I am trained as a fashion designer and have always experienced clothing as a way to express myself and views. I have often found myself defending high price tag items, and the weird fashion pieces in social justice circles. For garments to go from concept to execution, they pass through many hands and take a lot of labor. So, if I embody my commitment to workers dignity and yes even anti-capitalism, then I must support higher cost fashion.

But this jacket is cheap and insulting.

What sets these items apart for me is the craftsmanship involved. It’s the intimacy of the item, I know someone who took great pride in over throwing the French bourgeoisie crafted those earrings. And I can imagine wearing them like one would wear a Medal of Honor. But the jacket? It is cheap and insulting. It co-opts an on going movement and minimizes the way activists have hand crafted their own uniforms of resistance.

Whether made by an individual or organization I wonder can protest fashion exist without being inherently problematic?
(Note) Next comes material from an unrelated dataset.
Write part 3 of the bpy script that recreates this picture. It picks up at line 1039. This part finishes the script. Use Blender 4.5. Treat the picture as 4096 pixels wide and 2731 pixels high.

The thing that has changed in the last 200+ years is capitalism. And the way in which capitalism has learned to market movements back to themselves while continuing to stay in power.

I will buy a protest Tshirt from an organization, or individual doing resistance work. But I also know that act is problematic. The labor experience before arriving to said organization is typically over looked. Additionally, the minute an established brand or corporation sees an idea doing well they replicate it with little to no consequences. And we wind up seeing anti-racist shirts on white people using the N-word.

So far, despite a strong desire, I have left most making and selling of protest fashion alone. But I encourage everyone to pair up with a crafts person or use your own skills to create your own uniform of resistance that speaks to your beliefs, your heart, your victories.